Recompensa e Castigo

Numa altura em que se disseminam comercialmente os dispositivos para correção de problemas comportamentais com estímulos altamente aversivos, estando ao alcance de todos o sua aquisição, e cada vez estão a ser utilizados com maior frequência pelos próprios donos, sem terem o mínimo conhecimento técnico para o fazer, decidimos escrever este artigo para alertar que esse equipamento, para ter alguma utilidade, tem que ser manejado por quem sabe para que possa produzir o efeito desejado. Aproveitámos também para realçar que a grande maioria dos problemas comportamentais dos cães podem ser resolvidos por uma simples mudança de atitude dos donos e que outros podem ser perfeitamente solucionados através de contracondicionamento e dessensibilização utilizando as recompensas em vez dos castigos.

 A quantidade e o tipo de motivação exigidos para que um cão desempenhe um comportamento variam consideravelmente de acordo com o indivíduo, meio ambiente e satisfação relativa obtida a partir desse comportamento. Nalguns casos, a recompensa de um comportamento particular pode ser controlada pelo dono. Uma recompensa alimentar especial para sentar após o comando e uma festa na cabeça por vir quando é chamado, são disso exemplos. No entanto, muitas vezes, é a situação que é recompensadora de forma que os tipos de recompensas são bastante variáveis. A perseguição de um corredor ou de um carro é recompensada pela “obtenção” da fuga do objecto. O latido resulta em atenção ou permissão para entrar em casa. A escavação confere ao cão um buraco para se resfriar ou um meio de fuga. Independentemente de qual seja o problema comportamental específico é importante avaliar a situação para determinar se está envolvida alguma recompensa situacional.

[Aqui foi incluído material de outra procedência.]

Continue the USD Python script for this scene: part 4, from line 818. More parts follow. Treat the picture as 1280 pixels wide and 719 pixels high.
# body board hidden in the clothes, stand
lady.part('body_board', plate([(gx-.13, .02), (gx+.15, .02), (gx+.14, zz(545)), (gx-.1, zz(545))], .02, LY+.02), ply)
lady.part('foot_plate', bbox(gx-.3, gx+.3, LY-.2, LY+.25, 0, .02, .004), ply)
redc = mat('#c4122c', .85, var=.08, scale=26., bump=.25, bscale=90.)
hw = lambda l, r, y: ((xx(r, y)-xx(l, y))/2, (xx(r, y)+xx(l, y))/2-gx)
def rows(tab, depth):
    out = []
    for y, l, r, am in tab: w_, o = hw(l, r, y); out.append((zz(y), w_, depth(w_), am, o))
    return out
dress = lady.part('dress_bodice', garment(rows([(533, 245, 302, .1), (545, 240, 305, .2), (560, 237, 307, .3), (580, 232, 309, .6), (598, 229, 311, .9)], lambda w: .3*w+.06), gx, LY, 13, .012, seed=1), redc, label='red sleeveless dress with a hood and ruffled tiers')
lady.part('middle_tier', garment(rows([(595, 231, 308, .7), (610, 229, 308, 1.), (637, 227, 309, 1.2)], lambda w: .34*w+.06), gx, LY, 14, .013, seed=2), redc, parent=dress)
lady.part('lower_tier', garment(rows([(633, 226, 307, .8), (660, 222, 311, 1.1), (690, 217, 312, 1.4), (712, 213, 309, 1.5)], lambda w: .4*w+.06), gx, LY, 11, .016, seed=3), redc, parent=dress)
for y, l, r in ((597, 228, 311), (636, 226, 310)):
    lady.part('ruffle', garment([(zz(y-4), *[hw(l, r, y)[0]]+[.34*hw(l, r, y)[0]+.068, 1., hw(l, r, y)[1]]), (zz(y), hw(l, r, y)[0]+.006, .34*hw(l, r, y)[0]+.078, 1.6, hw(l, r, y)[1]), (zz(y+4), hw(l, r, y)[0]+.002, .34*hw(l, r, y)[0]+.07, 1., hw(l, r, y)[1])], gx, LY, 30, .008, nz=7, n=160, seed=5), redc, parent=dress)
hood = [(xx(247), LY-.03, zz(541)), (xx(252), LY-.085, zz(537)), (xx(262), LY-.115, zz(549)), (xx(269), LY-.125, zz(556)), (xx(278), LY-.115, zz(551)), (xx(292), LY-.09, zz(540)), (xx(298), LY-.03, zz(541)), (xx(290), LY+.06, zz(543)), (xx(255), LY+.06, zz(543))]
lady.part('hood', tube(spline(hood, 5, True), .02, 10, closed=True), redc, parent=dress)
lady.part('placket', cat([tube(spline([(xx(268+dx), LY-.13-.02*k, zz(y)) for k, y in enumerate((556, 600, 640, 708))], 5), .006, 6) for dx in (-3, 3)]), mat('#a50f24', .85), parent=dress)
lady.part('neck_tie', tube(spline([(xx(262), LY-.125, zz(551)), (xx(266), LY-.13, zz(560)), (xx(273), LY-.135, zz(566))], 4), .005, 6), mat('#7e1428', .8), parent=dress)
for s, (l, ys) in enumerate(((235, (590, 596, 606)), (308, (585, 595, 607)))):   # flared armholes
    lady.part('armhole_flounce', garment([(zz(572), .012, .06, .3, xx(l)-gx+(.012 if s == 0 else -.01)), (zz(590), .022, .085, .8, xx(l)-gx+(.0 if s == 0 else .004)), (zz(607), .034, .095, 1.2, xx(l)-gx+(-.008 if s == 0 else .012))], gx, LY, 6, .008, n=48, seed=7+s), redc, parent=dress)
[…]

 Se a recompensa exercer um papel num comportamento indesejável, um desvio desse comportamento também pode ser recompensado. Pode-se fazer com que o cão que salta para conseguir atenção se sente para atingir o mesmo objectivo. O cão que protege o seu comedor do dono pode aprender que a abordagem do proprietário significa que ele ganhará recompensas alimentares pequenas por bom comportamento. O desvio da atenção do cão que ladra constantemente proporciona um breve período de silêncio que pode ser recompensado.

 Os castigos também podem ser aplicados de várias maneiras e os cães individualmente variam quanto ao que consideram como castigo. Se o resultado final de uma punição não for uma diminuição na incidência do comportamento, então a técnica não será verdadeiramente um castigo para esse cão. Para que uma punição seja efectiva, deve ser imediata, ocorrer em todos os momentos que o comportamento acontecer, ter uma intensidade e uma duração apropriadas, ser aplicada de acordo com o contexto e permitir uma resposta alternativa do animal.

 Alguns cães reagirão a uma voz elevada com um comportamento de submissão total. A dor proveniente de uma palmada, pode não afetar um Rottweiler, mas pode ser demasiado severa para um Poodle, e seria uma agressão para um Boston Terrier. A intensidade da punição em relação ao indivíduo é tão importante quanto a oportunidade da sua aplicação. Deve ser suficientemente forte para ser considerado como um castigo por parte do cão, mas não deve ser tão forte que possa tornar-se excessiva ou perigosa. Um estímulo aversivo pode desencadear uma resposta de fuga ou uma manifestação agressiva por medo e pode interferir na lição pretendida ou na relação dono-cão. Por outro lado, se a punição for muito leve no início e for aumentada gradualmente, o nível efectivo terá de ser muito mais alto do que aquele que se necessitaria inicialmente.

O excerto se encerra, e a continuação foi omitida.